Rethinking the Sales Email

By Matt Heinz

Did the introduction of email 20 years ago represent the beginning of the end for the telephone as a sales tool? Hardly. Likewise, video conferencing hasn’t made face-to-face meetings a thing of the past.

B2B sales executives and managers are highly sensitive about how reps spend their time, including how much time they spend on social sites. But what if social selling really can help reps sell more? What if their qualified prospects are on Twitter and LinkedIn? What if the next big account is on Facebook, Google+, or elsewhere just waiting to be found?

The answer is complicated, but one thing is clear: prospects are sharing buying signals across their social channels every single day. And opportunities for reps to use social channels to engage with prospects earlier in their buying process have accelerated dramatically.

If anything, new technology and channels represent another tool in the sales professional’s toolbox for engaging and mobilizing the prospect. In addition, each new technology tends to represent a more efficient, more scalable means of communication.

Social selling isn’t any different. It’s new and only somewhat understood, and the best practices are still evolving. What’s most important is how you use social sites as tools, what you communicate on these sites, and how you translate the buyers’ needs into messages that help them achieve their desired outcome.

So how do you get started? Here are a few recommendations:

Learn from the early adopters. Many sales organizations and individual sales professionals are seeing success with social selling. Here’s a five-part interview with one sales rep who has it down cold, and here’s the summary of a presentation featuring several tools already in use by world-class organizations around the globe.

Read existing best practices. Although best practices are still emerging, there are plenty of useful tips that you can incorporate right now into a winning social-selling approach. Here’s a best-practice guide, as well as a full-length book featuring specific best practices, tools, and other recommendations for individuals, managers, and entire organizations that are just getting started with social selling.

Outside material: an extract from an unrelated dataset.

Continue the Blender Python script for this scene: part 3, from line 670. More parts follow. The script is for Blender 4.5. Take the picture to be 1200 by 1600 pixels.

Listen to what experts are saying. Selling Power founder and CEO Gerhard Gschwandtner recently conducted an insightful interview on the topic of social selling, and wrote a great blog post with timeless advice for incorporating social selling into your sales process. A live event focused around sales and technology can also be a terrific opportunity to learn about emerging trends and topics. The Sales 2.0 Conference, for example, which takes place twice a year in San Francisco and once in Boston, always has at least one session or keynote centered on the theme of social selling.

No matter what you try, try something. The world of social is only growing. The sellers who move quickly to take advantage of social selling will be in the best position to reap the benefits.